Le mécontentement pourrait s'installer. Dans la Creuse, une manifestation de grande ampleur est prévue la semaine prochaine.

- Les consommateurs appelés à la rescousse -

"L'accord ne sera pas signé si, au niveau du boeuf, on n'a pas de certitude sur la traçabilité, pas de certitude sur le bien-être animal, et sur les antibiotiques" administrés aux animaux, a tenté de rassurer le ministre Didier Guillaume devant l'Assemblée nationale.

Mais la Fédération des éleveurs bovins a jugé "impossible" de tels contrôles.

"L'accord Mercosur, avec celui du Ceta (UE-Canada), provoquerait la disparition de 30.000 éleveurs en France", sur 85.000, et la perte de 50.000 emplois directs, a indiqué M. Dufayet, sur la base d'une étude publiée par l'Institut de l'élevage.

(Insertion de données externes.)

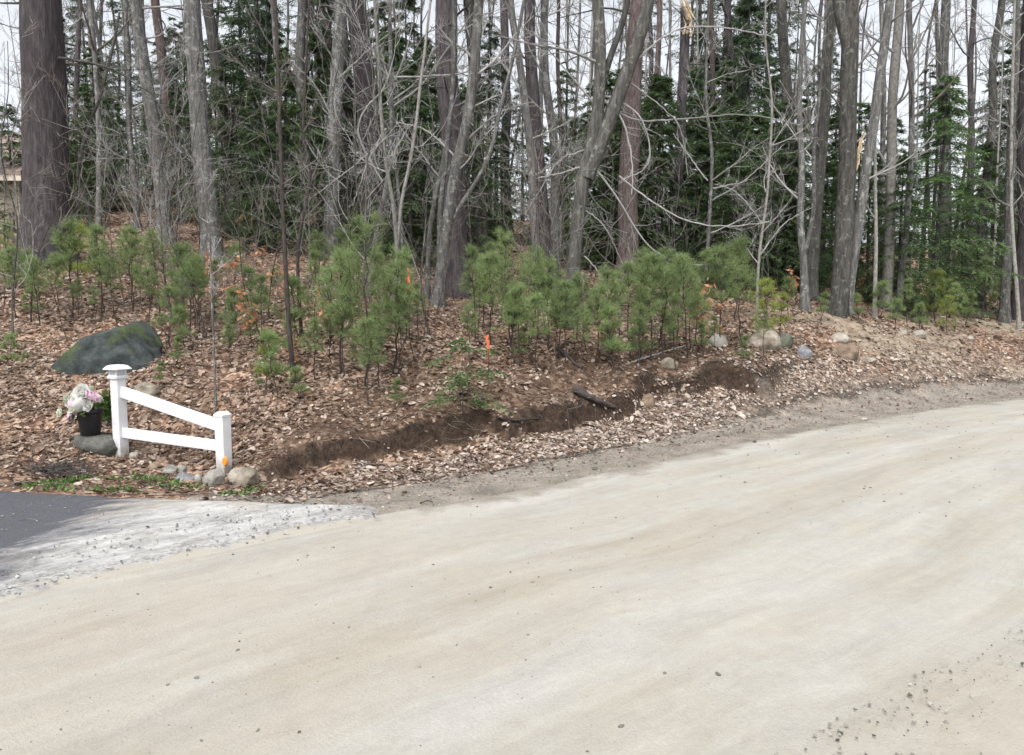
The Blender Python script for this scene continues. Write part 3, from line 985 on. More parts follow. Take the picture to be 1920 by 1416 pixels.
def trunk_geo(path, rad, sides, seed, ridge=.08, flare=.45, flare_h=.5):
    n = len(path)
    t = nrm(np.gradient(path, axis=0))
    n1 = nrm(np.cross(t, np.array([0.0, 1.0, 0.02])))
    n2 = np.cross(t, n1)
    a = np.arange(sides) * 2 * math.pi / sides
    h = path[:, 2] - path[0, 2]
    A, H = np.meshgrid(a, h)
    k = 1 + flare * np.exp(-np.maximum(H - .15, 0) / flare_h * 2.0) * (1 + .45 * np.sin(A * 4 + seed) * np.exp(-H / .3))
    q = np.stack([np.cos(A) * 2.3, np.sin(A) * 2.3, H * .9 + seed * 3.1], -1)
    rr = 1 + ridge * fbm(q * np.array([2.2, 2.2, .7]), 3, seed) + .06 * fbm(q * .5, 2, seed + 3)
    Rr = np.asarray(rad)[:, None] * k * rr
    V = path[:, None, :] + Rr[..., None] * (np.cos(A)[..., None] * n1[:, None] + np.sin(A)[..., None] * n2[:, None])
    idx = np.arange(n * sides).reshape(n, sides)
    nx_ = np.roll(idx, -1, 1)
    Q = np.stack([idx[:-1], nx_[:-1], nx_[1:], idx[1:]], -1).reshape(-1, 4)
    V = V.reshape(-1, 3)
    g = Geo().add(V, Q=Q)
    top = np.arange(sides)
    g.add(np.vstack([V[-sides:], path[-1:] + t[-1:] * rad[-1] * .3]), T=np.stack([top, (top + 1) % sides, np.full(sides, sides)], -1))
    return g

def bough(S, D, L, r, rg, up=.02, wob=.10, twigs=7, sub=5, droop=0.0, ang=.75):
    """one bare branch with twigs: a Geo"""
    g = Geo()
    P = grow(np.array([S]), np.array([D]), np.array([L]), 11, wob, up, rg)
    if droop:
        tt = np.linspace(0, 1, 11)
        P[:, :, 2] -= droop * L * tt ** 2
    R0 = r * np.linspace(1, .22, 11)[None]
    V, Q = tubes(P, R0, 5)
    g.add(V, Q=Q)
    twig_on(g, P, np.array([L]), r, rg, twigs, sub, ang, up)
    return g

def twig_on(g, P, L, r, rg, twigs, sub, ang=.75, up=.02):
    S1, D1, t1 = children(P, twigs, .18, .98, ang, rg)
    L1 = np.repeat(L, twigs) * (1.05 - .75 * t1) * rg.uniform(.3, .65, len(t1))
    P1 = grow(S1, D1, L1, 7, .11, up * 1.2, rg)
    r1 = np.maximum(.0042, r * .38 * (1.1 - .6 * t1))
    V, Q = tubes(P1, r1[:, None] * np.linspace(1, .4, 7)[None], 4)
    g.add(V, Q=Q)
    if sub:
        S2, D2, t2 = children(P1, sub, .15, .98, ang, rg)
        L2 = np.repeat(L1, sub) * (1.05 - .7 * t2) * rg.uniform(.3, .6, len(t2))
        P2 = grow(S2, D2, L2, 5, .12, up * 1.2, rg)
        r2 = np.maximum(.0029, np.repeat(r1, sub) * .55)
        V, Q = tubes(P2, r2[:, None] * np.linspace(1, .5, 5)[None], 3)
        g.add(V, Q=Q)

def px_path(pts, Y, top_z, base_to_ground=True, seed=0, step=.13):
    W = [at(px, py, Y) for px, py in pts]
    if base_to_ground:
        b = W[0].copy()
        b[2] = g1(b[0], b[1]) - .12
        W = [w for w in W[1:] if w[2] > b[2] + .3]
        W = [b] + W
    last, prev = W[-1], W[-2]
    d = nrm((last - prev)[None])[0]
    d = nrm((d * np.array([.55, 1, 1]))[None])[0]
    if last[2] < top_z:
        W.append(last + d * (top_z - last[2]) / max(d[2], .2))
    W = np.array(W)
    c = catmull(W, 8) if len(W) > 2 else W
    p = resample(c, step)
    rg = np.random.default_rng(seed + 900)
    h = p[:, 2:3] - p[0, 2]
    wv = np.concatenate([fbm(np.stack([h[:, 0] * .45, 0 * h[:, 0] + seed, 0 * h[:, 0]], -1), 2, 7)[:, None],
                         fbm(np.stack([h[:, 0] * .45, 0 * h[:, 0] + seed + 50, 0 * h[:, 0]], -1), 2, 9)[:, None], 0 * h], -1)
    return p + wv * .05 * np.minimum(h, 2)

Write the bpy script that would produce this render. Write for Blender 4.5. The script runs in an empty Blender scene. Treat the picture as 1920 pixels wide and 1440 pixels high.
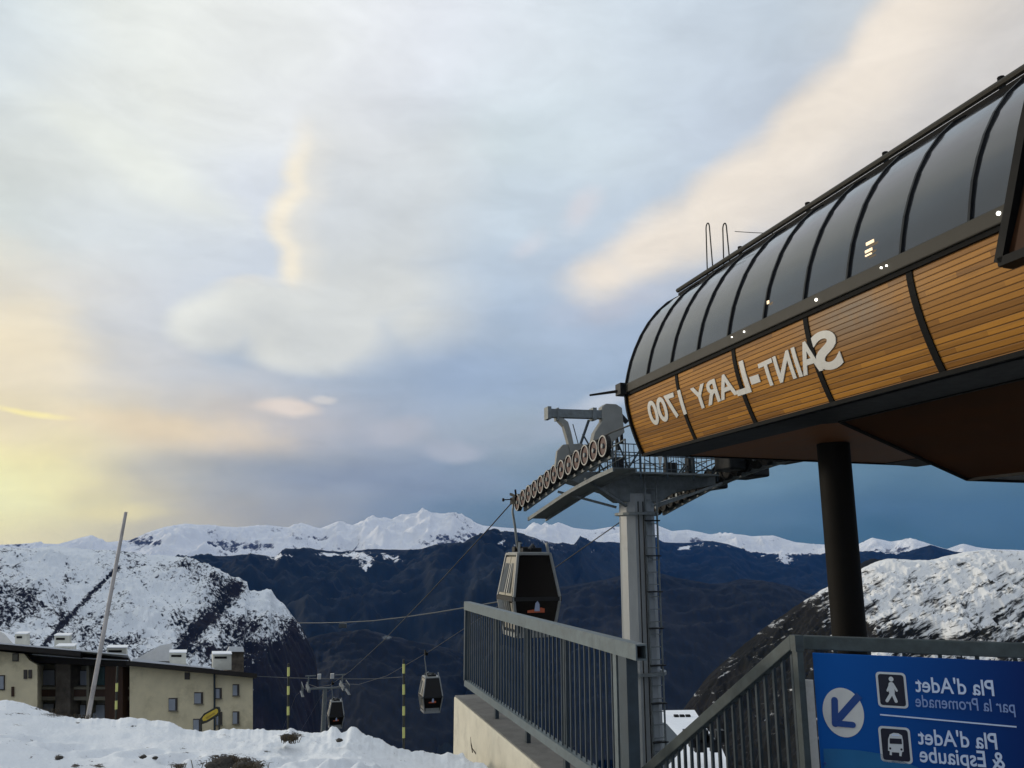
import bpy, bmesh, math, random
import numpy as np
from mathutils import Vector, Matrix
random.seed(7)
R = math.radians
sc = bpy.context.scene
COL = sc.collection
# ------------------------------------------------------------------ camera
F = 1500.0                       # focal length in photo pixels (1920 wide)
TH = math.atan(325 / F)          # camera pitch (looks up)
cam = bpy.data.cameras.new("camera"); camo = bpy.data.objects.new("camera", cam); COL.objects.link(camo)
cam.sensor_width = 36.0; cam.lens = 36.0 * F / 1920
cam.clip_start = 0.05; cam.clip_end = 90000
camo.location = (0, 0, 0); camo.rotation_euler = (math.pi / 2 + TH, 0, 0)
sc.camera = camo
sc.view_settings.view_transform = 'Standard'; sc.view_settings.look = 'None'
sc.view_settings.exposure = 0.0; sc.view_settings.gamma = 1.0
sc.view_settings.use_curve_mapping = False

def ray(px, py):
    x = (px - 960) / F; y = (720 - py) / F
    return Vector((x, math.cos(TH) - y * math.sin(TH), math.sin(TH) + y * math.cos(TH)))
def at(px, py, Y):               # point seen at a photo pixel, at forward distance Y
    r = ray(px, py); return r * (Y / r.y)
def azel(px, py):
    r = ray(px, py).normalized()
    return math.atan2(r.x, r.y), math.asin(r.z)
def pix(az, el):                 # direction -> photo pixel (or None)
    d = Vector((math.sin(az) * math.cos(el), math.cos(az) * math.cos(el), math.sin(el)))
    f = d.y * math.cos(TH) + d.z * math.sin(TH)
    if f < 0.15: return None
    u = -d.y * math.sin(TH) + d.z * math.cos(TH)
    return 960 + F * d.x / f, 720 - F * u / f
def lin(c):
    out = []
    for v in c:
        v = v / 255.0
        out.append(v / 12.92 if v <= 0.04045 else ((v + 0.055) / 1.055) ** 2.4)
    return tuple(out)

# ------------------------------------------------------------------ world: sunset sky with cloud layers
SUN_AZ, SUN_EL = R(-68), R(9)
w = bpy.data.worlds.new("World"); sc.world = w; w.use_nodes = True
nt = w.node_tree; nt.nodes.clear(); N = nt.nodes.new; L = nt.links.new
def math_n(tree, op, a, b=None, c=None, clamp=False):
    n = tree.nodes.new('ShaderNodeMath'); n.operation = op; n.use_clamp = clamp
    for i, v in enumerate((a, b, c)):
        if v is None: continue
        if isinstance(v, (int, float)): n.inputs[i].default_value = v
        else: tree.links.new(v, n.inputs[i])
    return n.outputs[0]
tc = N('ShaderNodeTexCoord'); DIR = tc.outputs['Generated']
def noise_n(tree, vec, scale, detail, rough=0.5, dim='3D', dist=0.0):
    n = tree.nodes.new('ShaderNodeTexNoise'); n.noise_dimensions = dim
    n.inputs['Scale'].default_value = scale; n.inputs['Detail'].default_value = detail
    n.inputs['Roughness'].default_value = rough; n.inputs['Distortion'].default_value = dist
    if vec is not None: tree.links.new(vec, n.inputs['Vector'])
    return n
sep = N('ShaderNodeSeparateXYZ'); L(DIR, sep.inputs[0])
az0 = math_n(nt, 'ARCTAN2', sep.outputs[0], sep.outputs[1]); el0 = math_n(nt, 'ARCSINE', sep.outputs[2])
mp = N('ShaderNodeMapping'); L(DIR, mp.inputs[0]); mp.inputs['Scale'].default_value = (1, 1, 1.8)
wn1 = noise_n(nt, mp.outputs[0], 5.0, 4, 0.5)
wn2 = noise_n(nt, mp.outputs[0], 16.0, 5, 0.55)
s1 = N('ShaderNodeSeparateColor'); L(wn1.outputs['Color'], s1.inputs[0])
s2 = N('ShaderNodeSeparateColor'); L(wn2.outputs['Color'], s2.inputs[0])
def warp(base, o1, o2, a1, a2):
    x = math_n(nt, 'MULTIPLY_ADD', math_n(nt, 'SUBTRACT', o1, 0.5), a1, base)
    return math_n(nt, 'MULTIPLY_ADD', math_n(nt, 'SUBTRACT', o2, 0.5), a2, x)
azg = warp(az0, s1.outputs[0], s2.outputs[0], 0.14, 0.04)
elg = warp(el0, s1.outputs[1], s2.outputs[1], 0.07, 0.02)
azb = warp(az0, s1.outputs[1], s2.outputs[2], 0.035, 0.012)
elb = warp(el0, s1.outputs[2], s2.outputs[0], 0.03, 0.010)
# colour grid of the sky as seen in the photograph (sRGB), resampled to az/el rows
GX = [0, 160, 320, 480, 640, 800, 960, 1120, 1280, 1440, 1600, 1760, 1920]
GRID = {
 0:   [(205,220,232),(226,232,232),(230,235,235),(230,235,238),(230,235,240),(226,230,240),(224,229,240),(210,222,235),(200,213,228),(192,205,220),(194,203,214),(193,196,200),(184,187,188)],
 120: [(212,222,230),(222,228,230),(226,230,230),(228,232,235),(226,231,238),(222,228,240),(215,226,238),(208,220,232),(198,210,226),(190,203,220),(190,198,212),(190,193,198),(186,189,190)],
 250: [(208,214,216),(220,226,226),(226,231,230),(224,229,234),(222,226,234),(212,219,232),(208,222,232),(205,218,230),(195,208,225),(188,200,218),(186,194,208),(180,186,198),(175,180,192)],
 380: [(210,218,216),(220,226,228),(224,230,234),(214,222,236),(210,218,232),(203,214,228),(198,212,226),(196,210,226),(188,203,222),(180,194,214),(172,186,206),(160,176,198),(150,168,192)],
 470: [(205,212,216),(208,216,224),(210,218,228),(205,215,230),(202,212,226),(198,209,222),(190,205,222),(186,200,218),(178,194,214),(168,184,206),(155,172,198),(142,162,190),(130,152,182)],
 560: [(230,222,205),(210,212,214),(203,210,222),(202,210,222),(196,206,220),(190,202,218),(178,194,215),(175,190,212),(165,181,205),(152,170,198),(138,160,188),(125,150,180),(115,142,172)],
 650: [(238,226,200),(222,218,208),(206,209,214),(176,190,208),(168,183,203),(172,186,206),(163,181,205),(162,180,206),(150,170,198),(135,158,188),(122,148,178),(112,140,172),(104,134,166)],
 740: [(225,215,198),(206,204,204),(196,199,205),(188,193,204),(168,181,200),(153,171,198),(157,176,200),(156,175,200),(138,162,190),(122,150,180),(110,142,172),(102,134,166),(96,128,160)],
 820: [(248,232,175),(238,221,180),(222,207,185),(197,191,190),(178,181,192),(163,174,192),(148,167,192),(142,163,190),(122,151,180),(113,145,175),(104,138,168),(97,131,162),(90,125,156)],
 900: [(255,247,180),(222,214,184),(182,183,180),(160,168,178),(150,160,178),(140,155,178),(122,146,176),(108,138,168),(103,137,167),(102,136,166),(92,127,158),(84,119,150),(77,112,144)],
 960: [(255,244,170),(232,222,178),(206,196,168),(172,170,168),(138,149,165),(123,141,162),(99,127,155),(94,124,152),(93,127,157),(87,121,151),(76,111,144),(70,105,136),(65,100,130)],
 1010:[(238,228,180),(220,212,178),(190,185,168),(160,162,165),(128,139,155),(115,133,155),(96,121,148),(88,117,146),(78,111,140),(70,106,136),(60,99,129),(58,96,125),(58,94,122)],
}
GY = sorted(GRID)
for q_ in (820, 900, 960, 1010): GRID[q_] = [(r_ + (4 if k_ > 5 else 0), g_c, b_c - (9 if k_ > 5 else 0)) for k_, (r_, g_c, b_c) in enumerate(GRID[q_])]
def grid_col(px, py):
    px = min(max(px, 0), 1919.9); py = min(max(py, 0), 1009.9)
    i = max(k for k in range(len(GX)) if GX[k] <= px); i = min(i, len(GX) - 2)
    j = max(k for k in range(len(GY)) if GY[k] <= py); j = min(j, len(GY) - 2)
    fx = (px - GX[i]) / (GX[i + 1] - GX[i]); fy = (py - GY[j]) / (GY[j + 1] - GY[j])
    a = np.array(GRID[GY[j]][i]) * (1 - fx) + np.array(GRID[GY[j]][i + 1]) * fx
    b = np.array(GRID[GY[j + 1]][i]) * (1 - fx) + np.array(GRID[GY[j + 1]][i + 1]) * fx
    return a * (1 - fy) + b * fy
def sky_col(az, el):
    p = pix(az, max(el, R(-2)))
    if el > R(52) or p is None:
        c = None
    if abs(az) < R(60) and p is not None:
        c = grid_col(*p)
        a2 = (abs(az) - R(36)) / R(24)
    else:
        c = np.array((200, 205, 212)); a2 = 1
    # surroundings of the photographed part: bright evening west (left), grey-blue overcast elsewhere
    west = math.exp(-((az - R(-85)) / R(42)) ** 2)
    low = math.exp(-(max(el, 0) / R(24)) ** 2)
    grey = np.array((172, 184, 202)) * (0.85 + 0.3 * math.sin(max(el, 0)))
    warm = np.array((255, 246, 214))
    far = grey * (1 - west * (0.35 + 0.6 * low)) + warm * west * (0.35 + 0.6 * low)
    a2 = min(max(a2, 0), 1)
    c = c * (1 - a2) + far * a2
    if el > R(45):
        k = min((el - R(45)) / R(25), 1); c = c * (1 - k) + np.array((232, 238, 247)) * k
    return lin(np.clip(c, 0, 255))
azst = [-180, -150, -125, -105, -85, -70, -56, -46] + list(range(-40, 41, 5)) + [48, 60, 80, 110, 140, 170, 180]
els = [-3, 1, 3.2, 5.5, 8.5, 12, 16, 20, 24, 29, 35, 43, 55, 75]
fac = math_n(nt, 'MULTIPLY_ADD', azg, 1 / (2 * math.pi), 0.5)
prev = None
for i, e in enumerate(els):
    cr = N('ShaderNodeValToRGB'); L(fac, cr.inputs[0]); cr.color_ramp.interpolation = 'EASE' if False else 'LINEAR'
    els_ = cr.color_ramp.elements
    for k, a in enumerate(azst):
        if k == 0: q = els_[0]; q.position = 0
        elif k == 1: q = els_[1]; q.position = (a + 180) / 360
        else: q = els_.new((a + 180) / 360)
        q.color = (*sky_col(R(a), R(e)), 1)
    if prev is None: prev = cr.outputs[0]
    else:
        mr = N('ShaderNodeMapRange'); L(elg, mr.inputs[0]); mr.interpolation_type = 'SMOOTHSTEP'
        mr.inputs[1].default_value = R(els[i - 1]); mr.inputs[2].default_value = R(e)
        mx = N('ShaderNodeMixRGB'); L(mr.outputs[0], mx.inputs[0]); L(prev, mx.inputs[1]); L(cr.outputs[0], mx.inputs[2]); prev = mx.outputs[0]
cmb = N('ShaderNodeCombineXYZ'); L(azb, cmb.inputs[0]); L(elb, cmb.inputs[1])
# single clouds: centre, radii (photo px), tilt (deg, up to the right), inner edge, colour, cover
CLOUDS = [
 (-30, 915, 260, 105, 0, .0, (255,252,196), .9), (230, 955, 130, 22, 3, .1, (252,238,170), .4),
 (60, 640, 170, 120, 0, .1, (240,227,198), .6), (330, 812, 280, 46, -4, .1, (240,218,182), .5),
 (45, 776, 100, 10, -6, .2, (255,242,175), .85), (240, 300, 300, 60, -18, .1, (233,238,233), .6),
 (440, 870, 330, 34, 2, .1, (158,164,172), .45), (700, 900, 330, 40, -2, .1, (132,146,170), .5),
 (435, 665, 90, 38, 10, .1, (172,186,204), .6), (900, 700, 190, 70, -10, .1, (150,170,200), .55),




 (525, 768, 78, 22, 0, .35, (228,216,208), .85), (600, 750, 30, 9, 0, .3, (215,212,212), .7),
 (735, 812, 90, 34, 8, .25, (180,184,197), .75), (840, 846, 80, 26, 0, .3, (174,180,195), .7),



 (1180, 560, 190, 60, 14, .1, (192,192,204), .5), (1095, 385, 60, 38, 40, .1, (216,214,222), .6), (990, 455, 60, 26, 30, .1, (208,210,220), .5),
 (1140, 748, 120, 24, 16, .2, (196,204,218), .8), (1040, 800, 150, 50, 10, .1, (165,176,196), .5),
]
en = noise_n(nt, mp.outputs[0], 9.0, 8, 0.62)
en_ = math_n(nt, 'SUBTRACT', en.outputs[0], .5); EDGE = math_n(nt, 'MULTIPLY', en_, 4.0)
for cx, cy, rx, ry, rot, inner, colr, cov in CLOUDS:
    a, e = azel(cx, cy)
    p1 = azel(cx + 10, cy); p2 = azel(cx, cy - 10)
    sx = abs(p1[0] - a) / 10; sy = abs(p2[1] - e) / 10
    m = N('ShaderNodeMapping'); m.vector_type = 'TEXTURE'; L(cmb.outputs[0], m.inputs[0])
    m.inputs['Location'].default_value = (a, e, 0); m.inputs['Rotation'].default_value = (0, 0, R(rot)); m.inputs['Scale'].default_value = (rx * sx, ry * sy, 1)
    ln = N('ShaderNodeVectorMath'); ln.operation = 'LENGTH'; L(m.outputs[0], ln.inputs[0])
    lnv = math_n(nt, 'MULTIPLY_ADD', EDGE, .30 if min(rx, ry) > 30 else .2, ln.outputs['Value'])
    mr = N('ShaderNodeMapRange'); mr.interpolation_type = 'SMOOTHSTEP'; L(lnv, mr.inputs[0])
    mr.inputs[1].default_value = 1.1; mr.inputs[2].default_value = inner; mr.inputs[3].default_value = 0; mr.inputs[4].default_value = cov
    mx = N('ShaderNodeMixRGB'); L(mr.outputs[0], mx.inputs[0]); L(prev, mx.inputs[1]); mx.inputs[2].default_value = (*lin(colr), 1); prev = mx.outputs[0]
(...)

"N'importons pas l'agriculture dont nous ne voulons pas", a déclaré Mme Lambert, évoquant "des activateurs de croissance antibiotiques sur les animaux", et des conditions d'élevage "où le bien-être animal, ce n'est même pas un mot connu du vocabulaire de ces pays-là".

"On ne peut pas d'un côté dire: +montez en gamme, faites beau, faites bien, faites bien-être+ et en même temps ouvrir les vannes à tout-va", a-t-elle ajouté. Pour Mme Lambert, "les consommateurs devraient être beaucoup plus bavards et notre salut passera par les consommateurs qui diront: +ce n'est pas ce que nous voulons dans nos assiettes+".

FNSEA et JA ont demandé dans une lettre ouverte au président Emmanuel Macron de les recevoir "dans les plus brefs délais".